Here is the week in review, with all of Friday’s critical levels drawn in. The market closed on the low today and below the critical 200-day line – a bearish outcome. The weekly and monthly candles are now bear bars and red.
We finally found support at the second support level mentioned this morning, 4404, near the Weekly Expected Move low. Bulls should be thankful for market makers, as there was a lot of blue sky below 4400 without them.
We know the market is overvalued and correcting. As such, it is also vulnerable to bad news. How a market reacts to news can be an indicator in and of itself. It is close to a bottom when the indexes stop going down on negative news. As the market keeps puking, we are not yet close to THE bottom.
The news would include Fed Governor Bullards comments yesterday, which were not well-received by the market or his colleagues:
“Federal Reserve officials, both privately and publicly, are pushing back against calls by St. Louis Fed President Jim Bullard Thursday for super-sized rate hikes and instead suggesting the central bank is likely to embark initially on a more measured path.” Source: Bloomberg.
And in the tradition of “Wag the Dog,” today, the Biden administration gave us another dose of fear porn about Russia invading Ukraine, which was not well-received by the markets or the Kremlin:
“The White House hysteria is more revealing than ever. The Anglo-Saxons need a war. At any cost. Provocations, disinformation, and threats are favorite methods of solving their own problems,” she wrote in a post on her Telegram channel. “Road roller of the American military-political machine is ready to go through people’s lives. The whole world is watching how militarism, imperial ambitions denounce themselves. And a propaganda brigade chaired by Bloomberg serving all this.” Source: Kremlin.
The market catches all the terrible news but ignores the pushback.
I will endeavor to put out the weekend video tomorrow. It will be necessary and positive for traders to breathe and digest all of this over the weekend.
While stocks may be tumbling, 2022 inflows into stocks – both institutional and retail – are soaring. According to EPFR data compiled by Bank of America, cumulative equity flows YTD in 2022 had hit a record $153bn, exceeding the pace of early-2021 (when the year started with $151bn in inflows, ahead of a record year of more than $1tn inflows). Who says it is lonely at the top? Somebody has to turn the lights off.

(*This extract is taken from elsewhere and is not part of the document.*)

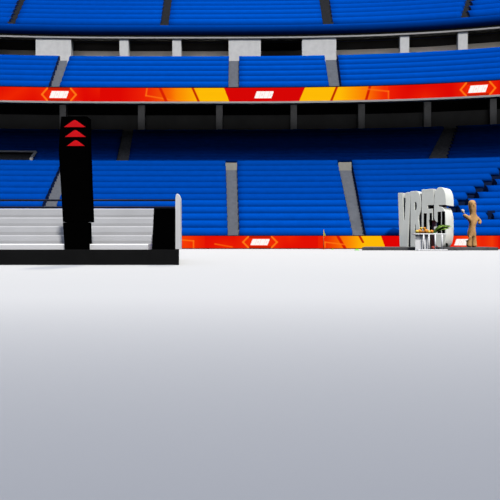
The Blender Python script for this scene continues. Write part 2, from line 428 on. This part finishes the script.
# ------------------------------------------------------------------ piers and columns
def post(name, label, cat, pa, pb, Y, th, z0, z1, mat, group, cap=False):
    X0, Y0_, _ = ring(pa, Y, 0); X1, Y1_, _ = ring(pb, Y, 0)
    cx, cy = (X0+X1)/2, (Y0_+Y1_)/2; w = math.hypot(X1-X0, Y1_-Y0_)
    o = bmobj(name, box_bm(-w/2, w/2, 0, th, 0, z1-z0, .02), mat)
    o.location = (cx, cy, z0); o.rotation_euler.z = math.atan2(Y1_-Y0_, X1-X0)
    return tag(o, label, cat, group)
ctop = FB-.002
for pa, pb, nm in ((35.5, 71, 'broad pale concrete pier at left above the slanting middle-deck stairs'),
                   (228.5, 260.8, 'broad pale concrete pier at centre above the upright middle-deck stairs'),
                   (302, 336.3, 'broad pale concrete pier right of centre above the middle-deck stairs')):
    post('pier', nm, 'pier', pa, pb, 30.97, .5, CF, ctop, PIER, 'broad piers on the concourse')
for pa, pb, nm in ((119.3, 128.5, 'slim pale column on the concourse, first right of the leftmost broad pier'),
                   (172.2, 181.2, 'slim pale column on the concourse just left of the central broad pier'),
                   (400, 409.3, 'slim pale column on the concourse, first right of the three broad piers'),
                   (458, 467.8, 'slim pale column on the concourse nearest the right edge')):
    post('column', nm, 'column', pa, pb, 30.97, .4, CF, ctop, PIER, 'slim columns on the concourse')
for (pa, pb), nm in zip(((59.5, 66), (137.8, 144.8), (216, 222.6), (290.5, 297), (358.2, 365), (424.2, 431.2), (490, 496.8)),
                        ('dark grey column under the deck hidden behind the black tower', 'dark grey column under the deck, first right of the black tower',
                         'dark grey column under the deck left of centre, below the yellow screen end', 'dark grey column under the deck right of the central white logo',
                         'dark grey column under the deck below the orange screen patch right of centre', 'dark grey column under the deck above the big grey letters',
                         'dark grey column under the deck nearest the right edge')):
    post('column', nm, 'column', pa, pb, 31.75, .3, MZ1-.32, 9.74, COLD, 'columns under the deck')

# ------------------------------------------------------------------ left platform with white steps, tower, rail
SH = .249
o = prism('platform', [(-7.5, 8.1), (-1.15, 8.1), (-1.475, 10.4), (-7.5, 10.4)], 'z', 0, SH, BLACK, None, .006)
tag(o, 'low black platform on the white floor at left', 'platform')
t = thing('bleacher', 'white stepped bench bank on the black platform at left', 'bleacher', (-4, 8.2, SH))
n = 5
tops = [(244, 8.2), (235, 8.6), (226, 9.0), (217.3, 9.4), (208.4, 9.8)]
pz = SH
for k, (yy, Yk) in enumerate(tops):
    z = zat(yy, Yk); xr = -1.67-.03*k
    z0 = pz; 
    d = .40
    prof = [(Yk, z0), (Yk+.012, z0+(z-z0)*.35), (Yk+.05, z-.02), (Yk+.07, z), (Yk+d, z), (Yk+d, SH), (Yk+.06, SH)] if k else [(Yk, SH), (Yk, z-.015), (Yk+.015, z), (Yk+d, z), (Yk+d, SH)]
    p = prism('step', prof, 'x', -7.3, xr, STEPW if k else WHITE)
    unparent_keep(p, t); pz = z
x0t, x1t, x0b, x1b = -1.565, -1.225, -1.60, -1.225
zt = zat(208.3, 8.14)
o = prism('end_panel', [(x0b, SH), (x1b, SH), (x1t, zt), (x0t, zt)], 'y', 8.14, 8.22, BLACKP, None, .004)
tag(o, 'black upright panel closing the right end of the white steps', 'panel')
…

And to cap this otherwise dismal week, we got the sad January Consumer Confidence Report from the University of Michigan:
The monthly chart reminded me of the declining trend in President Biden’s approval ratings. There is an astounding correlation. But perhaps the report will help comfort the Fed that the economy will slow of its own accord. Unhappy and pessimistic consumers don’t spend much money. And they have less to spend with 7.5% (likely closer to 14%) inflation. Consumer spending is 75% of the economy.